--- START ---
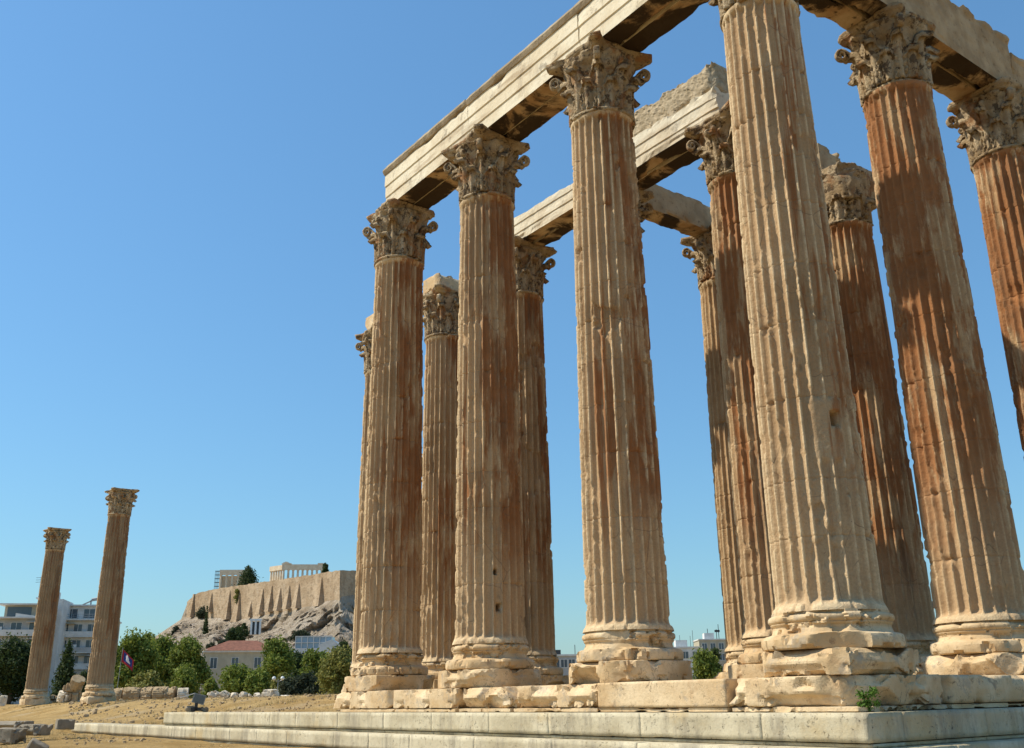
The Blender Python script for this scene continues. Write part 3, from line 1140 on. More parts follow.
def fascia_profile(w_front, w_back, z0, h, steps=3):
    """front is -d; three fasciae each a little prouder than the one below"""
    pts = [(w_back, z0), (w_back, z0 + h), (-w_front - .05, z0 + h)]
    hs = [.36, .33, .31]
    zt = z0 + h
    out = -w_front - .05
    for i in range(steps - 1):
        zb = zt - h * hs[i]
        pts += [(out, zb + .02), (out + .035, zb)]
        out += .035
        zt = zb
    pts += [(out, z0)]
    return pts[::-1]


def add_beam(parent, name, prof, L, loc, rz, seed, mats, **kw):
    me = beam_mesh(name, prof, L, seed, **kw)
    o = link(name, me, mats, parent, loc, (0, 0, rz))
    o['soot'] = kw.get('soot', .5) if False else .5
    return o


ZB = 15.56
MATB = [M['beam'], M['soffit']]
MATR = [M['rough'], M['soffit']]
sa = thing('stone_architrave', 'long pale banded stone beam spanning the four front columns, lit by the sun', 'stone beam', (0, 0, ZB), 0, 'stone beams on the columns')
front = fascia_profile(.68, -.02, 0, 1.32)
back = [(x * -1, z) for x, z in fascia_profile(.68, -.02, 0, 1.32)][::-1]
for i, (a, b) in enumerate(((-16.42, -11.02), (-11.0, -5.52), (-5.5, -.78))):
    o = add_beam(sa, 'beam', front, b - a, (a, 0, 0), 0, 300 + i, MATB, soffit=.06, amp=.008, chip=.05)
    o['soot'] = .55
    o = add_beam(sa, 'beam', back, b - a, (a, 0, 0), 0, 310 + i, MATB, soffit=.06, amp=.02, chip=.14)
    o['soot'] = .9
    crown = [(.62, 1.325), (.62, 1.62), (-.74, 1.61), (-.82, 1.56), (-.84, 1.46), (-.80, 1.38), (-.77, 1.325)][::-1]
    add_beam(sa, 'crown_moulding', crown, b - a, (a, 0, 0), 0, 320 + i, [M['crown']], amp=.014, chip=.07, topnoise=.05)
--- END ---
- [BRIEF] Reproduce every line of the material precisely, omitting its pictures.

- [RESPONSE]
The Blender Python script for this scene continues. Write part 3, from line 1140 on. More parts follow.
def fascia_profile(w_front, w_back, z0, h, steps=3):
    """front is -d; three fasciae each a little prouder than the one below"""
    pts = [(w_back, z0), (w_back, z0 + h), (-w_front - .05, z0 + h)]
    hs = [.36, .33, .31]
    zt = z0 + h
    out = -w_front - .05
    for i in range(steps - 1):
        zb = zt - h * hs[i]
        pts += [(out, zb + .02), (out + .035, zb)]
        out += .035
        zt = zb
    pts += [(out, z0)]
    return pts[::-1]


def add_beam(parent, name, prof, L, loc, rz, seed, mats, **kw):
    me = beam_mesh(name, prof, L, seed, **kw)
    o = link(name, me, mats, parent, loc, (0, 0, rz))
    o['soot'] = kw.get('soot', .5) if False else .5
    return o


ZB = 15.56
MATB = [M['beam'], M['soffit']]
MATR = [M['rough'], M['soffit']]
sa = thing('stone_architrave', 'long pale banded stone beam spanning the four front columns, lit by the sun', 'stone beam', (0, 0, ZB), 0, 'stone beams on the columns')
front = fascia_profile(.68, -.02, 0, 1.32)
back = [(x * -1, z) for x, z in fascia_profile(.68, -.02, 0, 1.32)][::-1]
for i, (a, b) in enumerate(((-16.42, -11.02), (-11.0, -5.52), (-5.5, -.78))):
    o = add_beam(sa, 'beam', front, b - a, (a, 0, 0), 0, 300 + i, MATB, soffit=.06, amp=.008, chip=.05)
    o['soot'] = .55
    o = add_beam(sa, 'beam', back, b - a, (a, 0, 0), 0, 310 + i, MATB, soffit=.06, amp=.02, chip=.14)
    o['soot'] = .9
    crown = [(.62, 1.325), (.62, 1.62), (-.74, 1.61), (-.82, 1.56), (-.84, 1.46), (-.80, 1.38), (-.77, 1.325)][::-1]
    add_beam(sa, 'crown_moulding', crown, b - a, (a, 0, 0), 0, 320 + i, [M['crown']], amp=.014, chip=.07, topnoise=.05)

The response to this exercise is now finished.